Who Was Whitman's
Friend, Horace Traubel?
Followers of the story of Walt Whitman will tangentially
know the name Horace Traubel. The 19th century Camden native
was a companion to the Good Gray Poet during his twilight
years and one of his staunchest advocates after his death
-- called an American Boswell by some.
Less well known is the complex professional and literary
story of Traubel himself. It seems Traubel was something more
than just a devotee and literary executor to The Good Gray
Poet. The man who held Whitman's hand at his deathbed and
helped introduce him to the world was also one of the most
outspoken 19th century social radicals in America. According
to the Library of Congress, Horace Traubel (1858-1919) was
a prolific poet and essayist, a promoter of radical social
causes, and a man whose influence was felt not only in Camden
and Philadelphia, but across the US and Canada.
When it comes to telling Traubel's story, it is the Whitman
connection that is most widely disseminated. Horace met Whitman
as a teen by 1873, after health issues caused Whitman to move
to Camden. There Maurice Traubel, Horace's father, befriended
the old Long Island poet. For two decades, the younger Traubel
visited Whitman at his Mickle Street home and, beginning in
1888, began recording his daily conversations with America's
Good Gray Poet. This effort became the basis for Traubel's
biography "With Whitman In Camden."
According to historical accounts, Traubel's relationship
with Walt was intense and enduring -- in fact he was there,
iconically, holding Whitman's hand at his death. Subsequently
Traubel published the complete works of Whitman, and advocated
for him the rest of his life.From organizing annual birthday
celebrations at the Hotel Brevoort in Manhattan to lecture
tours across the US and into Canada, he continued promoting
the Whitman legacy all the way to his death in 1919. Traubel's
death came in Canada, during a visit to an event honoring
Whitman -- attended by no less a set of figures as Emma Goldman
and Eugene Debs -- at which Helen Keller led a standing ovation
to Traubel.
Importantly to a full view of Horace Traubel's story, Goldman,
Debs and Keller were there not just because of their appreciation
for Walt Whitman, but for Traubel's decades of social advocacy
in America.
Because it seems Horace Traubel was more than a youthful
pal and promoter of Whitman -- social progressivism was a
lifelong commitment. Early on, he was moving among 'certain'
circles of Philadelphia. He helped found the Ethical Society
of Philadelphia. He started a magazine, The Conservator, in
1890, printing it himself, for several decades, in a small
workshop at 1631 Chestnut Street.
Traubel, notes the Library of Congress, "made the 'Conservator'
a champion of academic and artistic freedom and attacked those
who sought to constrain liberties." Although the magazine
had what is regarded as a limited circulation, its readers
included key figures in American reformers -- including Debs,
soap magnate and reformer Joseph Fels, lecturer Robert G.

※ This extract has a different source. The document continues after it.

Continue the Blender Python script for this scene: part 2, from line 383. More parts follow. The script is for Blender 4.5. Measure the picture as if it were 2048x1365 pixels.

Ingersoll, and William E. Walling, a man who helped found
the National Association for the Advancement of Colored People.
How radical were Traubel's ideas?
The Library of Congress calls his notions 'idiosyncratic,'
while acknowledging that the man 'crusaded persistently for
libertarian principles.' On the other hand David Karsner,
Traubel's biographer (Horace Traubel: His Life and Work. New
York: Egmont Arens, 1919), called him ‘a poet and prophet
of the new democracy.’ Traubel, suggests Karsner, is
part Karl Marx and part Jesus of Nazareth, and in possession
of a point of view which issues a labor-conscious ‘warning
and challenge.’
A portrait of a compassionate progressive thinker with both
feet planted firmly in the world of 19th century American
Socialism emerges from biographical accounts of Traubel's
life like Krasner's. Furthermore, that portrait is substantiated
through readings from his book of poetry, 'Optimus' (1910),
published six years before Carl Sandburg's 'Chicago Poems';
and his book of essays 'Chants Communal' (1914).
Traubel provides his own summation, in the epigrammatic line:
'I build no fires to burn anybody up. I only build fires to
light the way.’
What is it, dear world, I bring with empty hands to
your morning?
What is it, dear world, you bring with hands as empty at my
bedside?
Do the things that were stolen remain stolen?
Do the stragglers who failed still fail?
Fr How Are You, Dear World, This Morning
Traubel is an unashamed and unselfconscious poet of witness,
frequently channeling Whitman's poetic style closely :
I walk erect, I am the lawyer in the court,
I labor with the chain gang, I am sailor and soldier…
I am discoverer and skeptic, I wrangle and am at peace
I am the knowing dreamer and the unknowing mathematician
I set for the new social order….
But he claims something beyond Whitman's literary/spiritual
endorsement, something akin to a commission: O dead comrade--o
my great dead!…I sat by your bedside, I held your hand…From
you to me then passed my commission to the future; (fr O My
Dead Comrade).
Traubel is said to have sought both the approval of Whitman
for his politics and some glimmer of endorsement. The effort
was in vain. In his own book "With Walt Whitman in Camden"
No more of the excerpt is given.